-- start of DATASET SECTION --

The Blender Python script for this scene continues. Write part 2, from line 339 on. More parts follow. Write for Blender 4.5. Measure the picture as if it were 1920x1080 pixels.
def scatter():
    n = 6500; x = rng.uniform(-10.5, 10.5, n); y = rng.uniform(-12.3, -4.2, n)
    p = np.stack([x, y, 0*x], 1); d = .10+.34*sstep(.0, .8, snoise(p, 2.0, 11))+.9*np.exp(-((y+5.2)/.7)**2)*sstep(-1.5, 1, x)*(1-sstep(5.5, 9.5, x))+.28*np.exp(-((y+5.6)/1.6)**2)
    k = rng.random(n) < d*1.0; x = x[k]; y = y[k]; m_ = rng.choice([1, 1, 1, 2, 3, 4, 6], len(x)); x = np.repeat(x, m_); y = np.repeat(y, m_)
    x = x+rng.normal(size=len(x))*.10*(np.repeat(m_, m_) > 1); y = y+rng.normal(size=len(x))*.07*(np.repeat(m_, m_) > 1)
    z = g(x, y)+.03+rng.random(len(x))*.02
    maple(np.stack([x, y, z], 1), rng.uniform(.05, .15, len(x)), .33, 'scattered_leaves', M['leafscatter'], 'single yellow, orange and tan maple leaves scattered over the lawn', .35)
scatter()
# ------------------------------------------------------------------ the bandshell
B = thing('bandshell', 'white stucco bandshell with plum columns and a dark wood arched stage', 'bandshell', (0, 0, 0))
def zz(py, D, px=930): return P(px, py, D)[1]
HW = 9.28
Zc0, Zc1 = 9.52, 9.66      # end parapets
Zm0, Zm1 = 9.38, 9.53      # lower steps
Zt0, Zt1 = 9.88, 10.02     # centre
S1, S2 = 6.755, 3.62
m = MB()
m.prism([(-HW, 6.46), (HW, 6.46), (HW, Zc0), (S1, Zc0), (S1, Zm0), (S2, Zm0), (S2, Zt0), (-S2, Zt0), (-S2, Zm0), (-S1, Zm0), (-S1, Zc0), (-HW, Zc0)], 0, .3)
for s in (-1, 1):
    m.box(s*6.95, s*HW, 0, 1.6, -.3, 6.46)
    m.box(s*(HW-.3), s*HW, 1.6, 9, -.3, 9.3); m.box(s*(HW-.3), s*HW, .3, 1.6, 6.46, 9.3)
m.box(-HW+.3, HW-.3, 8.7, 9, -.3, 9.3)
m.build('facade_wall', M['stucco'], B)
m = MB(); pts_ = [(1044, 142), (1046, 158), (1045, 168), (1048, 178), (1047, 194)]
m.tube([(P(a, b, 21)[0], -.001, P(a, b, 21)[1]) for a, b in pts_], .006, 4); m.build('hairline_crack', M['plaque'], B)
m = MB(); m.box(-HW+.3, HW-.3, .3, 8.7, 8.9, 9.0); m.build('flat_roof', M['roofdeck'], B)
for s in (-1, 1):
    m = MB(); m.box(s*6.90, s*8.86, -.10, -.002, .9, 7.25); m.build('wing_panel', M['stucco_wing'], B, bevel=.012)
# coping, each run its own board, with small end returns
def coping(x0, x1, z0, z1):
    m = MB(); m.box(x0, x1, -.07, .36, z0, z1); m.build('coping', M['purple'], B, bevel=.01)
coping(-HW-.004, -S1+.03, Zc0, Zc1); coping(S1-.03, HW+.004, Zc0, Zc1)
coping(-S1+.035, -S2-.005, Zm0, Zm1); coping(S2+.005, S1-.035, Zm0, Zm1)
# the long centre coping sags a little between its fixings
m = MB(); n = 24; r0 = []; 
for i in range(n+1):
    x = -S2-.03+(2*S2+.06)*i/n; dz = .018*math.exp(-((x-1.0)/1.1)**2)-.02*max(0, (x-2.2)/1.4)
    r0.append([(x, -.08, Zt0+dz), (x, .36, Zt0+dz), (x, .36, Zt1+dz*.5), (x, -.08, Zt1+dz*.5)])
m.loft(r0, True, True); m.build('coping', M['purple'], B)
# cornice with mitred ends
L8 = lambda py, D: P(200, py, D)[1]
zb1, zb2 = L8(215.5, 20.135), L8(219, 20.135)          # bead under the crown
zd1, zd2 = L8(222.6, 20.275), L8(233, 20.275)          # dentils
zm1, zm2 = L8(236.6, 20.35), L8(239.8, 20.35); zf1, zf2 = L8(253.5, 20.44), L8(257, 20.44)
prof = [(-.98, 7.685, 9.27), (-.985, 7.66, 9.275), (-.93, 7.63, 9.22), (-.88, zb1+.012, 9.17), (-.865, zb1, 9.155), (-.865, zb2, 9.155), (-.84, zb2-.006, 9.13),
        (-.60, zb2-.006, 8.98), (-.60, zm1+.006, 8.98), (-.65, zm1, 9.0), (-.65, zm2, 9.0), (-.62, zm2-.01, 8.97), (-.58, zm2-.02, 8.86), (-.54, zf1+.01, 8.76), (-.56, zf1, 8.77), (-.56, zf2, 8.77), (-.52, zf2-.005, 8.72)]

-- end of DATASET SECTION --

## TASK INSTRUCTIONS
Output the full listing exactly as it stands.

## FULL OUTPUT
The Blender Python script for this scene continues. Write part 2, from line 339 on. More parts follow. Write for Blender 4.5. Measure the picture as if it were 1920x1080 pixels.
def scatter():
    n = 6500; x = rng.uniform(-10.5, 10.5, n); y = rng.uniform(-12.3, -4.2, n)
    p = np.stack([x, y, 0*x], 1); d = .10+.34*sstep(.0, .8, snoise(p, 2.0, 11))+.9*np.exp(-((y+5.2)/.7)**2)*sstep(-1.5, 1, x)*(1-sstep(5.5, 9.5, x))+.28*np.exp(-((y+5.6)/1.6)**2)
    k = rng.random(n) < d*1.0; x = x[k]; y = y[k]; m_ = rng.choice([1, 1, 1, 2, 3, 4, 6], len(x)); x = np.repeat(x, m_); y = np.repeat(y, m_)
    x = x+rng.normal(size=len(x))*.10*(np.repeat(m_, m_) > 1); y = y+rng.normal(size=len(x))*.07*(np.repeat(m_, m_) > 1)
    z = g(x, y)+.03+rng.random(len(x))*.02
    maple(np.stack([x, y, z], 1), rng.uniform(.05, .15, len(x)), .33, 'scattered_leaves', M['leafscatter'], 'single yellow, orange and tan maple leaves scattered over the lawn', .35)
scatter()
# ------------------------------------------------------------------ the bandshell
B = thing('bandshell', 'white stucco bandshell with plum columns and a dark wood arched stage', 'bandshell', (0, 0, 0))
def zz(py, D, px=930): return P(px, py, D)[1]
HW = 9.28
Zc0, Zc1 = 9.52, 9.66      # end parapets
Zm0, Zm1 = 9.38, 9.53      # lower steps
Zt0, Zt1 = 9.88, 10.02     # centre
S1, S2 = 6.755, 3.62
m = MB()
m.prism([(-HW, 6.46), (HW, 6.46), (HW, Zc0), (S1, Zc0), (S1, Zm0), (S2, Zm0), (S2, Zt0), (-S2, Zt0), (-S2, Zm0), (-S1, Zm0), (-S1, Zc0), (-HW, Zc0)], 0, .3)
for s in (-1, 1):
    m.box(s*6.95, s*HW, 0, 1.6, -.3, 6.46)
    m.box(s*(HW-.3), s*HW, 1.6, 9, -.3, 9.3); m.box(s*(HW-.3), s*HW, .3, 1.6, 6.46, 9.3)
m.box(-HW+.3, HW-.3, 8.7, 9, -.3, 9.3)
m.build('facade_wall', M['stucco'], B)
m = MB(); pts_ = [(1044, 142), (1046, 158), (1045, 168), (1048, 178), (1047, 194)]
m.tube([(P(a, b, 21)[0], -.001, P(a, b, 21)[1]) for a, b in pts_], .006, 4); m.build('hairline_crack', M['plaque'], B)
m = MB(); m.box(-HW+.3, HW-.3, .3, 8.7, 8.9, 9.0); m.build('flat_roof', M['roofdeck'], B)
for s in (-1, 1):
    m = MB(); m.box(s*6.90, s*8.86, -.10, -.002, .9, 7.25); m.build('wing_panel', M['stucco_wing'], B, bevel=.012)
# coping, each run its own board, with small end returns
def coping(x0, x1, z0, z1):
    m = MB(); m.box(x0, x1, -.07, .36, z0, z1); m.build('coping', M['purple'], B, bevel=.01)
coping(-HW-.004, -S1+.03, Zc0, Zc1); coping(S1-.03, HW+.004, Zc0, Zc1)
coping(-S1+.035, -S2-.005, Zm0, Zm1); coping(S2+.005, S1-.035, Zm0, Zm1)
# the long centre coping sags a little between its fixings
m = MB(); n = 24; r0 = []; 
for i in range(n+1):
    x = -S2-.03+(2*S2+.06)*i/n; dz = .018*math.exp(-((x-1.0)/1.1)**2)-.02*max(0, (x-2.2)/1.4)
    r0.append([(x, -.08, Zt0+dz), (x, .36, Zt0+dz), (x, .36, Zt1+dz*.5), (x, -.08, Zt1+dz*.5)])
m.loft(r0, True, True); m.build('coping', M['purple'], B)
# cornice with mitred ends
L8 = lambda py, D: P(200, py, D)[1]
zb1, zb2 = L8(215.5, 20.135), L8(219, 20.135)          # bead under the crown
zd1, zd2 = L8(222.6, 20.275), L8(233, 20.275)          # dentils
zm1, zm2 = L8(236.6, 20.35), L8(239.8, 20.35); zf1, zf2 = L8(253.5, 20.44), L8(257, 20.44)
prof = [(-.98, 7.685, 9.27), (-.985, 7.66, 9.275), (-.93, 7.63, 9.22), (-.88, zb1+.012, 9.17), (-.865, zb1, 9.155), (-.865, zb2, 9.155), (-.84, zb2-.006, 9.13),
        (-.60, zb2-.006, 8.98), (-.60, zm1+.006, 8.98), (-.65, zm1, 9.0), (-.65, zm2, 9.0), (-.62, zm2-.01, 8.97), (-.58, zm2-.02, 8.86), (-.54, zf1+.01, 8.76), (-.56, zf1, 8.77), (-.56, zf2, 8.77), (-.52, zf2-.005, 8.72)]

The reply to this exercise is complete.